The resignations of the Art Gallery of Ontario’s modern and contemporary curator and two members of its modern and contemporary collections committee were first reported by The Globe and Mail.
Goldin, who is widely acclaimed for her documentary-style photography of marginalized communities, has faced controversy in recent years over her outspoken pro-Palestinian activism.
In the weeks following Oct. 7, Goldin also signed onto a letter calling for “Palestinian liberation.” In April 2024, she also signed another letter calling for Israel’s exclusion from the Venice Biennale. In December 2023, Goldin told n+1 Magazine that she had “been on a cultural boycott of Israel for my whole life.”
And German leaders criticized her after she said in a November 2024 speech at the Neue Nationalgalerie in Berlin, where she said, “I decided to use this exhibition as a platform to amplify my position of moral outrage at the genocide in Gaza and Lebanon,” adding, “Anti-Zionism has nothing to do with antisemitism.”
Last week, Goldin donated one of her artworks to a fundraiser for Palestinian children curated by children’s YouTube star Ms. Rachel, who has faced criticism for her pro-Palestinian advocacy.
According to an internal memo obtained by The Globe and Mail, the gallery was embroiled debates over acquiring Goldin’s works in the middle of last year.

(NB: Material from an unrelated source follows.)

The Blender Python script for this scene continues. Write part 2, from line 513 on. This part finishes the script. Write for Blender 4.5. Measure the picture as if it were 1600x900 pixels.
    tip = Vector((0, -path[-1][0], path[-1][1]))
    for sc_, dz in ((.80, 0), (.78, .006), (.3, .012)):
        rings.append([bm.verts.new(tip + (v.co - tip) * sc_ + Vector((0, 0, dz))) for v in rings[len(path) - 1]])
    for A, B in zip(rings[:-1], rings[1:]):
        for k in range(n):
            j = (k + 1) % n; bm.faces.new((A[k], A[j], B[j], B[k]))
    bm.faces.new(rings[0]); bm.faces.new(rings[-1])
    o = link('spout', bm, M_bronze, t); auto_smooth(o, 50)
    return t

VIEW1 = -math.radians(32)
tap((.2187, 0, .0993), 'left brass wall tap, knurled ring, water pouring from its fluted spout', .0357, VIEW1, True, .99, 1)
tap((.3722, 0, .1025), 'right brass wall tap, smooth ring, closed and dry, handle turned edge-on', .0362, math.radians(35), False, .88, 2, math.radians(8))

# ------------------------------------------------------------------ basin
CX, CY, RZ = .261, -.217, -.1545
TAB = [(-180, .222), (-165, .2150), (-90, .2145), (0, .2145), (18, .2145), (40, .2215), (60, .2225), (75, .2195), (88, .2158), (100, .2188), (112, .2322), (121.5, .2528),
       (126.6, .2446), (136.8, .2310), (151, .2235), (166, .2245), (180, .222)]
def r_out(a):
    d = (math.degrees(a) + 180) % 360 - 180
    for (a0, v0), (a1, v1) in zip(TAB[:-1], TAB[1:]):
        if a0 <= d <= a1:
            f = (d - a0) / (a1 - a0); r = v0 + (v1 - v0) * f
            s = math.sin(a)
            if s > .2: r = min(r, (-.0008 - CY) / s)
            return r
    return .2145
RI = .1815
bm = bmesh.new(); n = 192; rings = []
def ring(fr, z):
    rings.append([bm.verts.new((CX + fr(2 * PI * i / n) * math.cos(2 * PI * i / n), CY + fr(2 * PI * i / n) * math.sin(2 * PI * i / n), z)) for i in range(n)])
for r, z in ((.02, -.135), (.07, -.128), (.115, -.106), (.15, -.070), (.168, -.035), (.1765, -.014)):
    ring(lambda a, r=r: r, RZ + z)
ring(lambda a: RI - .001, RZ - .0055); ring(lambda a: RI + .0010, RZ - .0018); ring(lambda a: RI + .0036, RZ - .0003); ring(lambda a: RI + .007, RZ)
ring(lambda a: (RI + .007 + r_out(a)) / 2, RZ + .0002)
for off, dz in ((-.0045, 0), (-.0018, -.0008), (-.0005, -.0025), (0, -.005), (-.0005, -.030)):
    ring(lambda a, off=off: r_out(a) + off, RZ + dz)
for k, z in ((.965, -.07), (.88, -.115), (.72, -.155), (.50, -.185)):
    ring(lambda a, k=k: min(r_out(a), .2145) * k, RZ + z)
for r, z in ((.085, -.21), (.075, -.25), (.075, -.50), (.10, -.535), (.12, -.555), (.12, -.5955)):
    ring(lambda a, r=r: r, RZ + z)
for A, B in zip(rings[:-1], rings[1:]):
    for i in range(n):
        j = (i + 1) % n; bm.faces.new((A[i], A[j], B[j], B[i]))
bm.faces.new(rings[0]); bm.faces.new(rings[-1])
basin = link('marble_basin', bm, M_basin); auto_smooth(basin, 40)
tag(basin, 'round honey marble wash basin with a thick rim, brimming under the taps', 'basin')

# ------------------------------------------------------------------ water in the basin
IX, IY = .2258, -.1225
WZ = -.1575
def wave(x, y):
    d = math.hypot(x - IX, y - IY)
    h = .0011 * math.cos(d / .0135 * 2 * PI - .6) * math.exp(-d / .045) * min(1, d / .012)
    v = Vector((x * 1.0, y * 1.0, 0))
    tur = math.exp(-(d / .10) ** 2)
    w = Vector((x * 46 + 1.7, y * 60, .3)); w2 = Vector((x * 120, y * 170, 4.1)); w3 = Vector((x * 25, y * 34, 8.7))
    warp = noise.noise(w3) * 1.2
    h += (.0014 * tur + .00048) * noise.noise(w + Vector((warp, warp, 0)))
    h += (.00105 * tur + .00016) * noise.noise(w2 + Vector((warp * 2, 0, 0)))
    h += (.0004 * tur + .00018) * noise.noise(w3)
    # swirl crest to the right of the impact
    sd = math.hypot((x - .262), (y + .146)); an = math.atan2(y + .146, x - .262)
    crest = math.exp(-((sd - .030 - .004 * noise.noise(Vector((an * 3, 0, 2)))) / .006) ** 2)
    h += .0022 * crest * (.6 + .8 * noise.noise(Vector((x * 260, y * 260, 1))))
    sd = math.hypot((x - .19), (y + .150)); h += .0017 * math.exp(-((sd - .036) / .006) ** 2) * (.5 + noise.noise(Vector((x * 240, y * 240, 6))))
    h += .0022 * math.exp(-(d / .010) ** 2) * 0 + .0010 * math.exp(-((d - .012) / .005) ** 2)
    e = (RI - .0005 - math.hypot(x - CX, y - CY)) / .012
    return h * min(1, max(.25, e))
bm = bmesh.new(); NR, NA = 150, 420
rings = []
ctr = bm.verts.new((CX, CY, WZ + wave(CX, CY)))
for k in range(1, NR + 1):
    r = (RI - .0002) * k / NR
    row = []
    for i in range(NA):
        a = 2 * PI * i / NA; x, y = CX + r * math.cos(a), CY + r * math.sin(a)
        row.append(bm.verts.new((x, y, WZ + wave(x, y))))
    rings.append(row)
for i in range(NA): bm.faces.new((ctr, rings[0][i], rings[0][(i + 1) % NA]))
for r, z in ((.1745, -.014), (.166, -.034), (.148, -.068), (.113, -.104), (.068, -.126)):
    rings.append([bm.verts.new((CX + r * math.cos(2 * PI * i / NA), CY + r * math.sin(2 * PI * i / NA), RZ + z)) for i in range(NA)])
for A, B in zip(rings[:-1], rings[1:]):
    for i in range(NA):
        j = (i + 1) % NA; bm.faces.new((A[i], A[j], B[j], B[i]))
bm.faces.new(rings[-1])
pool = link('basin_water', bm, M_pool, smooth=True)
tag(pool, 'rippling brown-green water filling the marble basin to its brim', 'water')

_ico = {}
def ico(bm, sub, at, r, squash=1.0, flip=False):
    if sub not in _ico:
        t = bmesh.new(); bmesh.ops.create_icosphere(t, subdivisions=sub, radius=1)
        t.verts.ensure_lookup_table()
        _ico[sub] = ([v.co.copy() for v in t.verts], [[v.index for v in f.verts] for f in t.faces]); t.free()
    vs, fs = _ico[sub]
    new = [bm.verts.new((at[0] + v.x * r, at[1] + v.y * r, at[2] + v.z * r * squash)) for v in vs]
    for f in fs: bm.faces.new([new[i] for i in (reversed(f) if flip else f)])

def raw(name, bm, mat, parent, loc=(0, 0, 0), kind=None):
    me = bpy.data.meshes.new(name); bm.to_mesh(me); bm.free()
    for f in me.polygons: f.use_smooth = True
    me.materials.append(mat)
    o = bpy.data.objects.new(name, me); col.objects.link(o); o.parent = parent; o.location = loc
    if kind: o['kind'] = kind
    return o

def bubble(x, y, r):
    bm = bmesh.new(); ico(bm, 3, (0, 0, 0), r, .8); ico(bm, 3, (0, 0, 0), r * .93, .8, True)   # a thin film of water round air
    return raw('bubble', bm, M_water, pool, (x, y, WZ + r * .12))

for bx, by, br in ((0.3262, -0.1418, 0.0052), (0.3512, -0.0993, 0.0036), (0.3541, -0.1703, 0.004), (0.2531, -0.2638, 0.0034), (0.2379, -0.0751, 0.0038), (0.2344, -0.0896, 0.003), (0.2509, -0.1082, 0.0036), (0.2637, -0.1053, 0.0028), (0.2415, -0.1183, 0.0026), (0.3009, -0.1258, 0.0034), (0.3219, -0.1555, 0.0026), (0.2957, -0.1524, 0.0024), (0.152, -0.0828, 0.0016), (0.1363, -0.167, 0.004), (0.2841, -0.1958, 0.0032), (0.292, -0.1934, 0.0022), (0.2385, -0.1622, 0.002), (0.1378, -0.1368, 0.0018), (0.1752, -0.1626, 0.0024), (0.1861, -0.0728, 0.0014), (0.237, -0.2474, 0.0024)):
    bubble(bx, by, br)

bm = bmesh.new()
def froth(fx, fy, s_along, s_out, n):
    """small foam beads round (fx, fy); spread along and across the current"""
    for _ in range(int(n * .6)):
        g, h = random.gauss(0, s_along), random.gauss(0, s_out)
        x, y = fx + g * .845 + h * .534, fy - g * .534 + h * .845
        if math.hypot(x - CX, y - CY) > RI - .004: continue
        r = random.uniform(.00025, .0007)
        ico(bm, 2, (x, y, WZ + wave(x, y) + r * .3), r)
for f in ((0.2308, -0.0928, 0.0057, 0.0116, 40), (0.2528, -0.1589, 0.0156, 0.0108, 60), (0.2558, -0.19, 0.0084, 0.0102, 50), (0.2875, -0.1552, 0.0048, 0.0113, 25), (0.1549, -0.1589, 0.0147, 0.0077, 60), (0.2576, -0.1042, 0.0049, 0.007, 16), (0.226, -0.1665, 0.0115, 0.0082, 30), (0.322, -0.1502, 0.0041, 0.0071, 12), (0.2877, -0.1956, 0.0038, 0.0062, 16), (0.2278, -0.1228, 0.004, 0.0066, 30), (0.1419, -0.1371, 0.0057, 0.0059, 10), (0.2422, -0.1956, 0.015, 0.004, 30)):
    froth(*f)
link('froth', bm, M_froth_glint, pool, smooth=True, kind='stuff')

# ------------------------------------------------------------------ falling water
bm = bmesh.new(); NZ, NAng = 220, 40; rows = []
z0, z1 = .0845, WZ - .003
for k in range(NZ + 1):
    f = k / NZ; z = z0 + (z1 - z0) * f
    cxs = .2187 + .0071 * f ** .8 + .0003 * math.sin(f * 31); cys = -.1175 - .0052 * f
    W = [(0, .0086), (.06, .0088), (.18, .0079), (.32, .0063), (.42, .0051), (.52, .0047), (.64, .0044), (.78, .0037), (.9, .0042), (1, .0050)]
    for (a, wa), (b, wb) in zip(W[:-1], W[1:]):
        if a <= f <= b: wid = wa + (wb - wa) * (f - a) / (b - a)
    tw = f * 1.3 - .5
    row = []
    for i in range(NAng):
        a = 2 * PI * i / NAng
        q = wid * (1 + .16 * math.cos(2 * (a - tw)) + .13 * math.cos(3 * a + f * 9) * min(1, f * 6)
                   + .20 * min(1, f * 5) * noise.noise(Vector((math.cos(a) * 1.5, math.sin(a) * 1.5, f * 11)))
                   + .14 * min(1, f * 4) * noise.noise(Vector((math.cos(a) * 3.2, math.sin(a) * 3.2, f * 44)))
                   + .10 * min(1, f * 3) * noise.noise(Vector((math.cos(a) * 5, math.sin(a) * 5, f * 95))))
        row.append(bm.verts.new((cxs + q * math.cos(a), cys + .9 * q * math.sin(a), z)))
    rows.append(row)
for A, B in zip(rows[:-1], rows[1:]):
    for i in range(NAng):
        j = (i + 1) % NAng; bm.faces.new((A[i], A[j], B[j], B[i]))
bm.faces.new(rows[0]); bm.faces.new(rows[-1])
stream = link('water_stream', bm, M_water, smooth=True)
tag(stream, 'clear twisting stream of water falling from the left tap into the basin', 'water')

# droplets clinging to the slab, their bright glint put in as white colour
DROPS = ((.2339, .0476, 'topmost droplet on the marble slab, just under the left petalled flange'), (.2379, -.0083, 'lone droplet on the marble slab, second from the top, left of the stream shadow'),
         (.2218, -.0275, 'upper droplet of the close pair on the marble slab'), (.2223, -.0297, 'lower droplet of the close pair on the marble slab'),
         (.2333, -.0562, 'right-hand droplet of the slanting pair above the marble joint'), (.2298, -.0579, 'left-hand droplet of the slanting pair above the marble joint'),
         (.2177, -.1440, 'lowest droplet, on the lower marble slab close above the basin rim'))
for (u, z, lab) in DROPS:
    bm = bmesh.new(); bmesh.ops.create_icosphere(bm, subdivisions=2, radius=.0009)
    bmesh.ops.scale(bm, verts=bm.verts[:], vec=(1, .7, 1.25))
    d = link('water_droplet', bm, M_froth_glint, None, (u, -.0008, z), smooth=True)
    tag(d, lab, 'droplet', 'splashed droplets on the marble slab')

The gallery’s modern and contemporary curatorial working committee eventually voted 11-9 against purchasing Goldin’s works, after some members alleged Goldin’s remarks were “offensive” and “antisemitic.” Other members of the committee argued that her works were not antisemitic and that “refusing the work because of the artist’s views was censorship,” the newspaper reported.
The Art Gallery of Toronto is publicly funded and already houses three of Goldin’s works. The work it decided not to acquire, “Stendhal Syndrome,” does not relate to her pro-Palestinian activism and was instead acquired by Vancouver gallery that has displayed it since November.
Following the debate over Goldin’s work, the director and chief executive of the Toronto gallery, Stephan Jost, outlined a governance review that recommended a “reset” on the committee’s acquisition discussions and “clarification” of its members’ responsibilities, according to the Globe and Mail.
In a statement to the Jewish Telegraphic Agency about the resignations, the gallery acknowledged the turmoil over Goldin’s work and said they had engaged an expert to review the meeting.
“Political views are never intended to be part of the process. In this instance, personal political views did surface,” said a AGO spokesperson. “As a result, the AGO engaged an independent governance expert to review matters relating to that meeting. The AGO takes these learnings seriously and has reset to ensure that such discussions are focused on an artwork’s alignment to the AGO’s acquisition criteria, are healthy and productive, and welcome multiple perspectives.”